スタジアムの誰もがそうであったように、1-0になった時点で川崎Fの選手たちには「あと1点」との考えが浮かんでいた。その1点が取れそうな雰囲気を漂わせていただけに、アウェイゴールを1点与えただけで気持ちが落ちてしまったのだろう。川崎Fもアウェイゴールを1点持っていたのだから、イーブンになったと心を落ち着かせられればよかったのだろうが、「あと1点で勝ち抜け」の状況が、「もう2点で同点」に大きく後退したのだから気持ちが落ち込んで仕方ない。
そういう意味で、この試合の問題の全ては1失点目からわずか3分後に阿部にこの日の2点目のゴールを与えたことであろう。タイトルを手にするには、このひ弱さを克服するしかない。

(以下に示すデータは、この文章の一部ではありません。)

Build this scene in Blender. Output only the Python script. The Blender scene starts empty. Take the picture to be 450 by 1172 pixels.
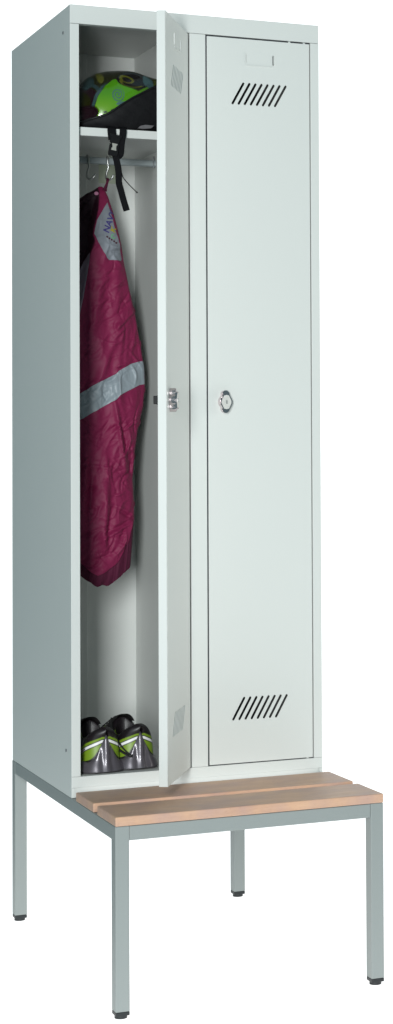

試合自体は、G大阪のアウェイゴール2点によって事実上終わったかに思われたが、そこで食い下がったのが川崎Fのすごさだった。前半終了直前にジェシが同点ゴールを奪うと、後半開始早々の51分には森谷賢太郎が逆転ゴールを手にする。試合開始時と同じ「決勝まで2点」という状況に戻した川崎Fは、63分に山本真希に代えて中村憲剛を投入し、勝負をかけた。ホームの声援を受けた川崎Fに点が決まりそうな予感はあったが、G大阪はそう簡単な相手ではなかった。
試合は最終的に3-2で川崎Fが勝利。ただし、2戦合計で4-5となり、G大阪の決勝進出が決まった。
中村不在の中、川崎Fは3点を奪ったのだから胸を張っていいはず。ただ、確実に勝ち上がるための試合運びや、結果的に決勝進出のためのスコアに出来なかったことを考えれば、まだまだ進化すべき点は多い。
一方、試合運びを自在に変化させ、我慢を強いられる展開であろうとも、ワンチャンスをゴールに結びつけたG大阪は強かった。J1への復帰初年度で3大タイトルのすべてに可能性を残す唯一のチームだということを含めて、試合巧者ぶりを感じさせる戦いだった。